WHAT IS EXPECTED
Return the material exactly as supplied, apart from the pictures, which are omitted.
+---+
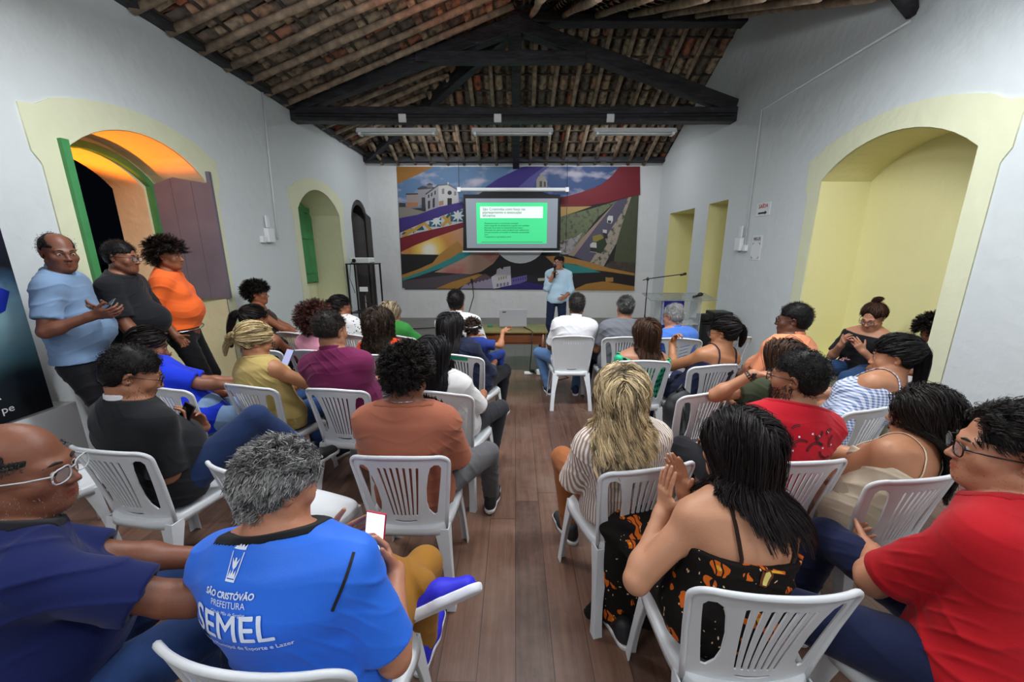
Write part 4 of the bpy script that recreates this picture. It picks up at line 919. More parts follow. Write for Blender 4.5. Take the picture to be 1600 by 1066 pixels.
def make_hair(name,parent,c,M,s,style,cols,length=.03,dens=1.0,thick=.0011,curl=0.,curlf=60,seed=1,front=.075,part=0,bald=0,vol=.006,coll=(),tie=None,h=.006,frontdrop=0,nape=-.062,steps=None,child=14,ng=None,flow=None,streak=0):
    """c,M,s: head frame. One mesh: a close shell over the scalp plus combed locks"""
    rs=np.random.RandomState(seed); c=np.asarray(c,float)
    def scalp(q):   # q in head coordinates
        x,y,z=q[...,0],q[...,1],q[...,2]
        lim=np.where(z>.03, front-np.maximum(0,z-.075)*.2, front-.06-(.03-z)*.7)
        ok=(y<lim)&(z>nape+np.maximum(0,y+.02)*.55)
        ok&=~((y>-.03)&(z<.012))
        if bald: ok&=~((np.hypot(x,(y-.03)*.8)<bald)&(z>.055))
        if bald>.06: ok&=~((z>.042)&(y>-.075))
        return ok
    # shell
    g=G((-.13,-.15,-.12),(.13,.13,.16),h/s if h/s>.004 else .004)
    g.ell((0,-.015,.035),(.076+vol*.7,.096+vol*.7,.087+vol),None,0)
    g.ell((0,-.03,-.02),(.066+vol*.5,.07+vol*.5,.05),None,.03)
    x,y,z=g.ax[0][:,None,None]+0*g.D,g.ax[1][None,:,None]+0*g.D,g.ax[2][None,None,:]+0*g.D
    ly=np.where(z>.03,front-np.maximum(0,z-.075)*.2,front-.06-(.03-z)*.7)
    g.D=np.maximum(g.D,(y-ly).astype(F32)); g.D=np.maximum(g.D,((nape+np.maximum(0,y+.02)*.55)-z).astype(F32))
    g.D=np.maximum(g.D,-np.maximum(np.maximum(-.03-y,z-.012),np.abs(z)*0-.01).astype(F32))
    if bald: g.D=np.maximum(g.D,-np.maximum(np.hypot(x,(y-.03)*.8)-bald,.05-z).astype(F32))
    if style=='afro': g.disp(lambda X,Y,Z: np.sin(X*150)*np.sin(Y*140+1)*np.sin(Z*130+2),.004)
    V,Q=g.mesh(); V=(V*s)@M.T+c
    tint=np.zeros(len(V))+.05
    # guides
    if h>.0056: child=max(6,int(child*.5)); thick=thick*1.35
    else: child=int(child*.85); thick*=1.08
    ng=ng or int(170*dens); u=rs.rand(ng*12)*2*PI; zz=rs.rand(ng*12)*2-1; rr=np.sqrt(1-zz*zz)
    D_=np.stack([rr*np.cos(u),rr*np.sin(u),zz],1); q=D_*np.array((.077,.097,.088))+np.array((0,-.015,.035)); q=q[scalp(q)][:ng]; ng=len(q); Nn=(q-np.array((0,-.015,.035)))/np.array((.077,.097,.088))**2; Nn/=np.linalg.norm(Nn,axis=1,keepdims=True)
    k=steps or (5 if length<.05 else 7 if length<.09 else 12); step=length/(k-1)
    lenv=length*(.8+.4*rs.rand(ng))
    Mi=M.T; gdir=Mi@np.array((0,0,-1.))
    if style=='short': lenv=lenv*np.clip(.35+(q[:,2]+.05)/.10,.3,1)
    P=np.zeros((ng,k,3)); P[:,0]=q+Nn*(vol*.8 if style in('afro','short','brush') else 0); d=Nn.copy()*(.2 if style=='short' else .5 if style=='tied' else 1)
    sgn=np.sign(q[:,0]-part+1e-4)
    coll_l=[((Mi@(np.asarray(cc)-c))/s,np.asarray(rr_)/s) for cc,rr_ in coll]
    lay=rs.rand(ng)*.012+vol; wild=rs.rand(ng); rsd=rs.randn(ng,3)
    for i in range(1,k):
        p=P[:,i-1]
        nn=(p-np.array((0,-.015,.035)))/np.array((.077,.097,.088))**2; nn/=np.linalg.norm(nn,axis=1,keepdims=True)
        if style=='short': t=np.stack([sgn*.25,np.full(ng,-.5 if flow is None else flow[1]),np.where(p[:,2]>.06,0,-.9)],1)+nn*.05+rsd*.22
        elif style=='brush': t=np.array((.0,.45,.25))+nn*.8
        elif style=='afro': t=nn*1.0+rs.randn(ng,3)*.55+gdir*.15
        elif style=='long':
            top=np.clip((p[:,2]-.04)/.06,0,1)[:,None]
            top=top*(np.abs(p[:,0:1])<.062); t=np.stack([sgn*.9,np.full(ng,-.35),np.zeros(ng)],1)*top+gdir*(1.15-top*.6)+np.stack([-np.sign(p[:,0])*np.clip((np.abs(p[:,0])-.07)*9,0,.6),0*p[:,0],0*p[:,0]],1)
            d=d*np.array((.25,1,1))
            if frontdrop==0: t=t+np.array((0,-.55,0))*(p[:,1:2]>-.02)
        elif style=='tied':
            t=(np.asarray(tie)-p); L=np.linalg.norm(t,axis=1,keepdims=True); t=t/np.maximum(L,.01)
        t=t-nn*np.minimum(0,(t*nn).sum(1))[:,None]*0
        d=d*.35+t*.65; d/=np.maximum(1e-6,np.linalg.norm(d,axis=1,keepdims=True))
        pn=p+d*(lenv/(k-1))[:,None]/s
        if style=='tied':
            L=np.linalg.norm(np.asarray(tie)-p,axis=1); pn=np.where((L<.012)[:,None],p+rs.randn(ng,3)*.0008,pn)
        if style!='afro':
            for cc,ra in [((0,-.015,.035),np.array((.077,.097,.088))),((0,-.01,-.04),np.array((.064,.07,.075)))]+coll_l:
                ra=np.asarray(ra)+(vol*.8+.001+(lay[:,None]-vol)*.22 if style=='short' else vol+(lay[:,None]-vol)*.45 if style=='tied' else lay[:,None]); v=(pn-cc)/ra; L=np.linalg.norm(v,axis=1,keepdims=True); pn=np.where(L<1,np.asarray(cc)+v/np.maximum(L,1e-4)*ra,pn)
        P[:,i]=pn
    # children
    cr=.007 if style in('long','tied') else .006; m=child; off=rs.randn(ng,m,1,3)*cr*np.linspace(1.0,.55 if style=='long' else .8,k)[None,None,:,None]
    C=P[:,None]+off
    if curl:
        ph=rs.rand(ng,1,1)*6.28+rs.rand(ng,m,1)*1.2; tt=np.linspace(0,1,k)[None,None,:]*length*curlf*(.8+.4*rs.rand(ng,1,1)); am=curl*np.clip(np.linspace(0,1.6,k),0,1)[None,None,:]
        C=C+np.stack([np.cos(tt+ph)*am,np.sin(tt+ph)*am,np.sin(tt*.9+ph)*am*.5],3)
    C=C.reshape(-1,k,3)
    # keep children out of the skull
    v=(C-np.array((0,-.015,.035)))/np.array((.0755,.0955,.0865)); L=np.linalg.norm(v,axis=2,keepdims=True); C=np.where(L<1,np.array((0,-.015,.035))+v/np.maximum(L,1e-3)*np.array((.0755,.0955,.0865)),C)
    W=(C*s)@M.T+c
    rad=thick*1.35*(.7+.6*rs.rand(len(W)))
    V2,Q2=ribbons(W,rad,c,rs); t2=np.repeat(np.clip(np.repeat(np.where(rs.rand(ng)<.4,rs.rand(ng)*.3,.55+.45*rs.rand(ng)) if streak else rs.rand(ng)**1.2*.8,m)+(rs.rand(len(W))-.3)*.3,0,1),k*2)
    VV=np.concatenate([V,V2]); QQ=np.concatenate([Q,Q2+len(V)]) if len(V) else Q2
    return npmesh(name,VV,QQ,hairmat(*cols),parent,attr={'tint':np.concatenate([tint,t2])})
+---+
WRITTEN ANSWER
Write part 4 of the bpy script that recreates this picture. It picks up at line 919. More parts follow. Write for Blender 4.5. Take the picture to be 1600 by 1066 pixels.
def make_hair(name,parent,c,M,s,style,cols,length=.03,dens=1.0,thick=.0011,curl=0.,curlf=60,seed=1,front=.075,part=0,bald=0,vol=.006,coll=(),tie=None,h=.006,frontdrop=0,nape=-.062,steps=None,child=14,ng=None,flow=None,streak=0):
    """c,M,s: head frame. One mesh: a close shell over the scalp plus combed locks"""
    rs=np.random.RandomState(seed); c=np.asarray(c,float)
    def scalp(q):   # q in head coordinates
        x,y,z=q[...,0],q[...,1],q[...,2]
        lim=np.where(z>.03, front-np.maximum(0,z-.075)*.2, front-.06-(.03-z)*.7)
        ok=(y<lim)&(z>nape+np.maximum(0,y+.02)*.55)
        ok&=~((y>-.03)&(z<.012))
        if bald: ok&=~((np.hypot(x,(y-.03)*.8)<bald)&(z>.055))
        if bald>.06: ok&=~((z>.042)&(y>-.075))
        return ok
    # shell
    g=G((-.13,-.15,-.12),(.13,.13,.16),h/s if h/s>.004 else .004)
    g.ell((0,-.015,.035),(.076+vol*.7,.096+vol*.7,.087+vol),None,0)
    g.ell((0,-.03,-.02),(.066+vol*.5,.07+vol*.5,.05),None,.03)
    x,y,z=g.ax[0][:,None,None]+0*g.D,g.ax[1][None,:,None]+0*g.D,g.ax[2][None,None,:]+0*g.D
    ly=np.where(z>.03,front-np.maximum(0,z-.075)*.2,front-.06-(.03-z)*.7)
    g.D=np.maximum(g.D,(y-ly).astype(F32)); g.D=np.maximum(g.D,((nape+np.maximum(0,y+.02)*.55)-z).astype(F32))
    g.D=np.maximum(g.D,-np.maximum(np.maximum(-.03-y,z-.012),np.abs(z)*0-.01).astype(F32))
    if bald: g.D=np.maximum(g.D,-np.maximum(np.hypot(x,(y-.03)*.8)-bald,.05-z).astype(F32))
    if style=='afro': g.disp(lambda X,Y,Z: np.sin(X*150)*np.sin(Y*140+1)*np.sin(Z*130+2),.004)
    V,Q=g.mesh(); V=(V*s)@M.T+c
    tint=np.zeros(len(V))+.05
    # guides
    if h>.0056: child=max(6,int(child*.5)); thick=thick*1.35
    else: child=int(child*.85); thick*=1.08
    ng=ng or int(170*dens); u=rs.rand(ng*12)*2*PI; zz=rs.rand(ng*12)*2-1; rr=np.sqrt(1-zz*zz)
    D_=np.stack([rr*np.cos(u),rr*np.sin(u),zz],1); q=D_*np.array((.077,.097,.088))+np.array((0,-.015,.035)); q=q[scalp(q)][:ng]; ng=len(q); Nn=(q-np.array((0,-.015,.035)))/np.array((.077,.097,.088))**2; Nn/=np.linalg.norm(Nn,axis=1,keepdims=True)
    k=steps or (5 if length<.05 else 7 if length<.09 else 12); step=length/(k-1)
    lenv=length*(.8+.4*rs.rand(ng))
    Mi=M.T; gdir=Mi@np.array((0,0,-1.))
    if style=='short': lenv=lenv*np.clip(.35+(q[:,2]+.05)/.10,.3,1)
    P=np.zeros((ng,k,3)); P[:,0]=q+Nn*(vol*.8 if style in('afro','short','brush') else 0); d=Nn.copy()*(.2 if style=='short' else .5 if style=='tied' else 1)
    sgn=np.sign(q[:,0]-part+1e-4)
    coll_l=[((Mi@(np.asarray(cc)-c))/s,np.asarray(rr_)/s) for cc,rr_ in coll]
    lay=rs.rand(ng)*.012+vol; wild=rs.rand(ng); rsd=rs.randn(ng,3)
    for i in range(1,k):
        p=P[:,i-1]
        nn=(p-np.array((0,-.015,.035)))/np.array((.077,.097,.088))**2; nn/=np.linalg.norm(nn,axis=1,keepdims=True)
        if style=='short': t=np.stack([sgn*.25,np.full(ng,-.5 if flow is None else flow[1]),np.where(p[:,2]>.06,0,-.9)],1)+nn*.05+rsd*.22
        elif style=='brush': t=np.array((.0,.45,.25))+nn*.8
        elif style=='afro': t=nn*1.0+rs.randn(ng,3)*.55+gdir*.15
        elif style=='long':
            top=np.clip((p[:,2]-.04)/.06,0,1)[:,None]
            top=top*(np.abs(p[:,0:1])<.062); t=np.stack([sgn*.9,np.full(ng,-.35),np.zeros(ng)],1)*top+gdir*(1.15-top*.6)+np.stack([-np.sign(p[:,0])*np.clip((np.abs(p[:,0])-.07)*9,0,.6),0*p[:,0],0*p[:,0]],1)
            d=d*np.array((.25,1,1))
            if frontdrop==0: t=t+np.array((0,-.55,0))*(p[:,1:2]>-.02)
        elif style=='tied':
            t=(np.asarray(tie)-p); L=np.linalg.norm(t,axis=1,keepdims=True); t=t/np.maximum(L,.01)
        t=t-nn*np.minimum(0,(t*nn).sum(1))[:,None]*0
        d=d*.35+t*.65; d/=np.maximum(1e-6,np.linalg.norm(d,axis=1,keepdims=True))
        pn=p+d*(lenv/(k-1))[:,None]/s
        if style=='tied':
            L=np.linalg.norm(np.asarray(tie)-p,axis=1); pn=np.where((L<.012)[:,None],p+rs.randn(ng,3)*.0008,pn)
        if style!='afro':
            for cc,ra in [((0,-.015,.035),np.array((.077,.097,.088))),((0,-.01,-.04),np.array((.064,.07,.075)))]+coll_l:
                ra=np.asarray(ra)+(vol*.8+.001+(lay[:,None]-vol)*.22 if style=='short' else vol+(lay[:,None]-vol)*.45 if style=='tied' else lay[:,None]); v=(pn-cc)/ra; L=np.linalg.norm(v,axis=1,keepdims=True); pn=np.where(L<1,np.asarray(cc)+v/np.maximum(L,1e-4)*ra,pn)
        P[:,i]=pn
    # children
    cr=.007 if style in('long','tied') else .006; m=child; off=rs.randn(ng,m,1,3)*cr*np.linspace(1.0,.55 if style=='long' else .8,k)[None,None,:,None]
    C=P[:,None]+off
    if curl:
        ph=rs.rand(ng,1,1)*6.28+rs.rand(ng,m,1)*1.2; tt=np.linspace(0,1,k)[None,None,:]*length*curlf*(.8+.4*rs.rand(ng,1,1)); am=curl*np.clip(np.linspace(0,1.6,k),0,1)[None,None,:]
        C=C+np.stack([np.cos(tt+ph)*am,np.sin(tt+ph)*am,np.sin(tt*.9+ph)*am*.5],3)
    C=C.reshape(-1,k,3)
    # keep children out of the skull
    v=(C-np.array((0,-.015,.035)))/np.array((.0755,.0955,.0865)); L=np.linalg.norm(v,axis=2,keepdims=True); C=np.where(L<1,np.array((0,-.015,.035))+v/np.maximum(L,1e-3)*np.array((.0755,.0955,.0865)),C)
    W=(C*s)@M.T+c
    rad=thick*1.35*(.7+.6*rs.rand(len(W)))
    V2,Q2=ribbons(W,rad,c,rs); t2=np.repeat(np.clip(np.repeat(np.where(rs.rand(ng)<.4,rs.rand(ng)*.3,.55+.45*rs.rand(ng)) if streak else rs.rand(ng)**1.2*.8,m)+(rs.rand(len(W))-.3)*.3,0,1),k*2)
    VV=np.concatenate([V,V2]); QQ=np.concatenate([Q,Q2+len(V)]) if len(V) else Q2
    return npmesh(name,VV,QQ,hairmat(*cols),parent,attr={'tint':np.concatenate([tint,t2])})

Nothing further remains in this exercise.